Ainsi Madame d’Angleterre, la roine Isabelle de France, trouva reconfort en monseigneur Jean de Hainaut, quand tout le monde lui faillit ; et demeura à Valenciennes par l’espace de huit jours de-lez le bon comte et madame la comtesse Jeanne de Valois ; et endementres fit appareiller son œuvre et ses besognes. Et le dit messire Jean de Hainaut fit écrire lettres moult affectueusement aux chevaliers et aux compagnons de qui il se fioit le plus en Hainaut, en Brabant, et en Hasbain[1], et leur prioit si acertes qu’il pouvoit à chacun, sur toutes amitiés, qu’ils vinssent avec lui en cette entreprise. Si en y eut grand plenté d’un pays et d’autres qui y allèrent pour l’amour de lui, et grand plentë qui n’y allèrent mie combien qu’ils en fussent priés.
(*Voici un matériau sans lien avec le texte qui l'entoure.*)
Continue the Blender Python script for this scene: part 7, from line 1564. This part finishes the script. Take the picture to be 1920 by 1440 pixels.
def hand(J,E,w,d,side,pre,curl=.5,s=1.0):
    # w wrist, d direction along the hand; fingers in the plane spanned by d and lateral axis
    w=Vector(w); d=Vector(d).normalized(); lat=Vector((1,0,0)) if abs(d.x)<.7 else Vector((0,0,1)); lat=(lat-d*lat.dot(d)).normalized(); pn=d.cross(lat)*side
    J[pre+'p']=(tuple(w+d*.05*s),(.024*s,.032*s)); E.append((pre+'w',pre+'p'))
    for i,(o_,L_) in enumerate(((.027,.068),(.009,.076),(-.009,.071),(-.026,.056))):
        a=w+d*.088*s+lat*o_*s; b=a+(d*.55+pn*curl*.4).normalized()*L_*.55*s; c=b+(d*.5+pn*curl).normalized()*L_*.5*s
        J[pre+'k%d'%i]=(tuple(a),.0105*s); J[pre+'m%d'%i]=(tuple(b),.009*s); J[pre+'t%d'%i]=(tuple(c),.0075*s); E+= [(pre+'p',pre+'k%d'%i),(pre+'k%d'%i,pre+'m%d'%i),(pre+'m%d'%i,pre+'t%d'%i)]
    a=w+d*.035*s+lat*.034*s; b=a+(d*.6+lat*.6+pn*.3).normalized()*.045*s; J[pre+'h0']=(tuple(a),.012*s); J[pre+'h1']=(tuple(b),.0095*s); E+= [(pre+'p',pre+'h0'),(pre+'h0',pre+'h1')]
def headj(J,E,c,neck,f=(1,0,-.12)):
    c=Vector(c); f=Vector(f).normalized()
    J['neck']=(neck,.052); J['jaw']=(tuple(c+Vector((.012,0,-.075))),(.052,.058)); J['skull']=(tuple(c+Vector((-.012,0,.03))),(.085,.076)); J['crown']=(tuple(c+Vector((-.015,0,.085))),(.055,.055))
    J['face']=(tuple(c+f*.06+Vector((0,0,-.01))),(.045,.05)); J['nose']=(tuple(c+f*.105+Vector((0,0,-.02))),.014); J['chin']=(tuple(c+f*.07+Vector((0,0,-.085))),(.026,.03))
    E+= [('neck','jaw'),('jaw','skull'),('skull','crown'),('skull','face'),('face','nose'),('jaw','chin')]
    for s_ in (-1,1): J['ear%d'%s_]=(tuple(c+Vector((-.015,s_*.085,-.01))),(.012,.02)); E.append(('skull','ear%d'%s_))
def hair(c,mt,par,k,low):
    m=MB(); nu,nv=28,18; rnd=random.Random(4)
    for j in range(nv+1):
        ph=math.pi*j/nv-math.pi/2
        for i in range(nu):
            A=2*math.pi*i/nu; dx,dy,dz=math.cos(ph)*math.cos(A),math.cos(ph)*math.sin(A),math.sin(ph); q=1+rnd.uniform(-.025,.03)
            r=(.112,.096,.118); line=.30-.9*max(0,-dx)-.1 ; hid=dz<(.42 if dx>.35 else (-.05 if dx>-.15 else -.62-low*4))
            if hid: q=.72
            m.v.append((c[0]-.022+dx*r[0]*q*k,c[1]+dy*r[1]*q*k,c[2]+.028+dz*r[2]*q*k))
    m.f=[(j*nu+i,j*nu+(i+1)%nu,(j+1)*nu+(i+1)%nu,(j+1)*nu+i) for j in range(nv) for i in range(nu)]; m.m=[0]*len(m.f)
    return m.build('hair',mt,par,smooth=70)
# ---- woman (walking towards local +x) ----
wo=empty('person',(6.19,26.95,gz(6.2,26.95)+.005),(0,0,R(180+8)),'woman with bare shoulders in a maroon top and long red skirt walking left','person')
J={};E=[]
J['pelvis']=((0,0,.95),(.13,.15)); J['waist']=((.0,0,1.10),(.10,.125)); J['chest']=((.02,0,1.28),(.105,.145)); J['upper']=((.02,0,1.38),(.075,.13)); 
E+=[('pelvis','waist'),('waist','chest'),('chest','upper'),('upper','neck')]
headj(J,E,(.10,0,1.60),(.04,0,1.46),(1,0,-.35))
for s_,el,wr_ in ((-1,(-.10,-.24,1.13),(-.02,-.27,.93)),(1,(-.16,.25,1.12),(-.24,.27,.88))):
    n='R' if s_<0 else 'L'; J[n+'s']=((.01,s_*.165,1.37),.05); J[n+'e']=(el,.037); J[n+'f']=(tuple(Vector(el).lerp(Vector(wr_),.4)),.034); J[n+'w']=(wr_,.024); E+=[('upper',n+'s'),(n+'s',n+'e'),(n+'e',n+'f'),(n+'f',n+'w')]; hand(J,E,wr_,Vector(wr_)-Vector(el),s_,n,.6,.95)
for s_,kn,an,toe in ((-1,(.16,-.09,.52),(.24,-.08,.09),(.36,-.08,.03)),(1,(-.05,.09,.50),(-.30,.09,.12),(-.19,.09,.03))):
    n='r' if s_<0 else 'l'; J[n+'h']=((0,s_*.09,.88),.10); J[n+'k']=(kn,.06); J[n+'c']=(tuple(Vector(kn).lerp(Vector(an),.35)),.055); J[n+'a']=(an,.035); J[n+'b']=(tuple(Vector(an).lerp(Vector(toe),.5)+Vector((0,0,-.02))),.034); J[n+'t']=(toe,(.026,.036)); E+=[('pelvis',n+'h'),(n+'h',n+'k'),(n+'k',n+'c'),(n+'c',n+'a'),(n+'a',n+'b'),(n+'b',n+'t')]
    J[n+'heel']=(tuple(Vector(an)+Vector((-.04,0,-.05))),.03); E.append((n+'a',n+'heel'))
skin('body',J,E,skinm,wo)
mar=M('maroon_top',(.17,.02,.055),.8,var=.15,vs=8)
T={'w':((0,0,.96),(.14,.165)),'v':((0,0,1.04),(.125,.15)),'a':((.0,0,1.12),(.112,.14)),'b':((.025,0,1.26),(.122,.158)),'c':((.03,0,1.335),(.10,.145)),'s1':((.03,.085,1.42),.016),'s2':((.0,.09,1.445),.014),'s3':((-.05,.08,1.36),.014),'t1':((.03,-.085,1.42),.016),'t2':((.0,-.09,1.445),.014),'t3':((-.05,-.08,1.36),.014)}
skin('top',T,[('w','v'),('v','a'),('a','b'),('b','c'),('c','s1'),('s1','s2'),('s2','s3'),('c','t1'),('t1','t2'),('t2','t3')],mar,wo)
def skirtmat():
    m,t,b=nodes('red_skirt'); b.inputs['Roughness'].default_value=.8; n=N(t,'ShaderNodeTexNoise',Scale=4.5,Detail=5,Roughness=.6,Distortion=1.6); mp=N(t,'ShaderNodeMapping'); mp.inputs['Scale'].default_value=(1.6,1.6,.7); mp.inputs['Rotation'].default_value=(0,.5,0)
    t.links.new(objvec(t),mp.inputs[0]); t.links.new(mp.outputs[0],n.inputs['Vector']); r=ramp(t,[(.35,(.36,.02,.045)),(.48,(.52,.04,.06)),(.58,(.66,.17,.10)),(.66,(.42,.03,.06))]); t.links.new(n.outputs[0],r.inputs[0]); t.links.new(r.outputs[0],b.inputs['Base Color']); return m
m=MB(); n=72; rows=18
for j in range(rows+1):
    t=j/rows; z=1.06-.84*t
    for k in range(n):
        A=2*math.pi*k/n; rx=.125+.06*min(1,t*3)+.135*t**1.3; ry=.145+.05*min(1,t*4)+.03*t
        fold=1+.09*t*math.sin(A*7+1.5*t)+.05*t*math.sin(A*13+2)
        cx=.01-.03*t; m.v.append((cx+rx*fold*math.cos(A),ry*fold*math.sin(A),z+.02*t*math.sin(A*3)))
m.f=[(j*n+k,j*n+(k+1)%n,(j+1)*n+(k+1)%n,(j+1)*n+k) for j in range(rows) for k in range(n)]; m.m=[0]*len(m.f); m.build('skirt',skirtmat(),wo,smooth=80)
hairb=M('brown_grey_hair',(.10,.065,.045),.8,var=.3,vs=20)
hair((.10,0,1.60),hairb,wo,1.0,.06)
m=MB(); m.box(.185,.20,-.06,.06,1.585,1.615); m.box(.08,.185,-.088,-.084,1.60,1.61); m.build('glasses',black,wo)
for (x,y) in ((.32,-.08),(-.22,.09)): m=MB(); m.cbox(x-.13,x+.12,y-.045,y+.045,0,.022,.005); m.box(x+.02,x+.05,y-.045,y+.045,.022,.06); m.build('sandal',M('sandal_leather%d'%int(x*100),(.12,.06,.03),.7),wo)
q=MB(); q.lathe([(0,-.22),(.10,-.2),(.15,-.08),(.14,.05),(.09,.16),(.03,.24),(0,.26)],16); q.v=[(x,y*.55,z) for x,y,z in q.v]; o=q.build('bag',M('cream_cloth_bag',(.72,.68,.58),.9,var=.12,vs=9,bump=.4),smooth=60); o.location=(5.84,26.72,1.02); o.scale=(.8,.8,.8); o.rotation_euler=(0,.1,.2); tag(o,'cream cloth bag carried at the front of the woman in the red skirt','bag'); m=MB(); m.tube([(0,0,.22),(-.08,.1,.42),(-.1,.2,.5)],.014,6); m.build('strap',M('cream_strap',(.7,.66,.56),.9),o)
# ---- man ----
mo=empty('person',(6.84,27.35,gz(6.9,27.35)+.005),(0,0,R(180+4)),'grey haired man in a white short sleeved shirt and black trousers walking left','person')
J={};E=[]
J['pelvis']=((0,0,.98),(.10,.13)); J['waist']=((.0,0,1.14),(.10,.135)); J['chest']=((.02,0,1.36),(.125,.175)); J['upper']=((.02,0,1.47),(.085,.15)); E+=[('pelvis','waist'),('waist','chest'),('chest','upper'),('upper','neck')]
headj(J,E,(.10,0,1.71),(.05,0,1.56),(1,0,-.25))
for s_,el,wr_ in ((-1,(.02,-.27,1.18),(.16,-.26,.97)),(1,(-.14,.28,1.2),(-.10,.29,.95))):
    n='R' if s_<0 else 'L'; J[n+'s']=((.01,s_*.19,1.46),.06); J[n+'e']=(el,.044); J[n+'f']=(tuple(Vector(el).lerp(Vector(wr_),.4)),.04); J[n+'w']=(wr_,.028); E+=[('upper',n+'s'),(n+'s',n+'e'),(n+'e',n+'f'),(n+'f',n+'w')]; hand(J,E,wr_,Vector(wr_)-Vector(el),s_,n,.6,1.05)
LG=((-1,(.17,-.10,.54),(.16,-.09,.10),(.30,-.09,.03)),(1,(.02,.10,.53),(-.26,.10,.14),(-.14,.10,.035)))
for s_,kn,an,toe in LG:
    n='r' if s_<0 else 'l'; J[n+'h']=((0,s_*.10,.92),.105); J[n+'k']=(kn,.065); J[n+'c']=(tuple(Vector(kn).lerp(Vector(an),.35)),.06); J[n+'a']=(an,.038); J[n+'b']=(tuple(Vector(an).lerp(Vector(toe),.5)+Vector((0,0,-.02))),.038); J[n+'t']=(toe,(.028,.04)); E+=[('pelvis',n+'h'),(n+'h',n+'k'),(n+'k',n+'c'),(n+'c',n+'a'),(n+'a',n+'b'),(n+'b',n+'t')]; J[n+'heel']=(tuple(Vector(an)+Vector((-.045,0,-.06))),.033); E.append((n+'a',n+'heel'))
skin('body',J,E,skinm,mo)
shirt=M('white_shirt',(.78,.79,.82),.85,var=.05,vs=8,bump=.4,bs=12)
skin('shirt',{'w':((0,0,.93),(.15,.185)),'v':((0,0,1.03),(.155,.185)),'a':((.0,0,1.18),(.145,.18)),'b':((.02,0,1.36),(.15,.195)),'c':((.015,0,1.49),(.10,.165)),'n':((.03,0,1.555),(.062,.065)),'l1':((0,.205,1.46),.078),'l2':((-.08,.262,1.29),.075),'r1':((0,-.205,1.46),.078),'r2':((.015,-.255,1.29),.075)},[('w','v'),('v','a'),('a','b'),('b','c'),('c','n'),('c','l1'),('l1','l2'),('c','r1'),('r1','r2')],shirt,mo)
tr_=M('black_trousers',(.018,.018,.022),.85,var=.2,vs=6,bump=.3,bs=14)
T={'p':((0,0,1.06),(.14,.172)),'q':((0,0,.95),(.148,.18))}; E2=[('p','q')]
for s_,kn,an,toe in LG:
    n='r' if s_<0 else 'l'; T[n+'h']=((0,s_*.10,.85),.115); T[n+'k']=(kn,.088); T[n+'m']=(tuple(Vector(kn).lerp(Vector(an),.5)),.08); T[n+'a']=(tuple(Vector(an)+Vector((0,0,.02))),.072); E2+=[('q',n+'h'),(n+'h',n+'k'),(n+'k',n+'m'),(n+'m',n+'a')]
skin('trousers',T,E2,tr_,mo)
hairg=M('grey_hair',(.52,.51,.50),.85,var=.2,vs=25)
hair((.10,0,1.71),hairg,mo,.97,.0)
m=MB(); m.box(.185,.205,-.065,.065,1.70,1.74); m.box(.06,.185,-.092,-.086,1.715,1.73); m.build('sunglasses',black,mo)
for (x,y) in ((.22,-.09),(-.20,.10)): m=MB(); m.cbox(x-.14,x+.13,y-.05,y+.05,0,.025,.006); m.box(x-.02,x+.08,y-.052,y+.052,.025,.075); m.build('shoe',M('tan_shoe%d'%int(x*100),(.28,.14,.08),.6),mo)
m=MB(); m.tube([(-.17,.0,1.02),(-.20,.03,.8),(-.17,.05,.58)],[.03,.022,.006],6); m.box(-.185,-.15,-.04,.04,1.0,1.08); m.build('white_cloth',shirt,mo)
Et mêmement le dit messire Jean de Hainaut en fut durement repris de son propre frère et de son propre conseil, pourtant qu’il leur sembloit que l’emprise étoit si haute et si périlleuse, selon le discord et les grands haines qui étoient adonc entre les hauts barons et les communes d’Angleterre, et selon ce que les Anglois sont communément envieux sur toutes étranges gens, quand ils sont à leur dessus, espécialement quand ils sont en leur pays, que chacun avoit peur et doutance que le dit messire Jean de Hainaut, ni nul de ses compagnons, pût jamais revenir. Mais, quoiqu’on lui blamât ni déconseillât, le gentil chevalier ne s’en voulut oncques delaier ; ainçois dit : « Qu’il n’avoit qu’une mort à souffrir, qui étoit en la volonté Notre Seigneur, mais il avoit promis à celle gentille dame de la conduire jusques en son royaume ; si ne lui en fauldroit pour mourir ; et aussi cher avoit-il prendre la mort avec celle noble dame, qui déchassée et déboutée étoit hors de son pays, si mourir y devoit, comme autre part ; car tous chevaliers doivent aider à leur loyal pouvoir toutes dames et pucelles déchassées et déconfortées, à leur besoin, mêmement quand ils en sont requis. »

  1. Cette province, connue sous le nom de Hasbanie et plus récemment d’Hesbaie, comprenait le pays situé sur la rive gauche de la Meuse et borné par le Démer, la Dyle et la Mehaigne.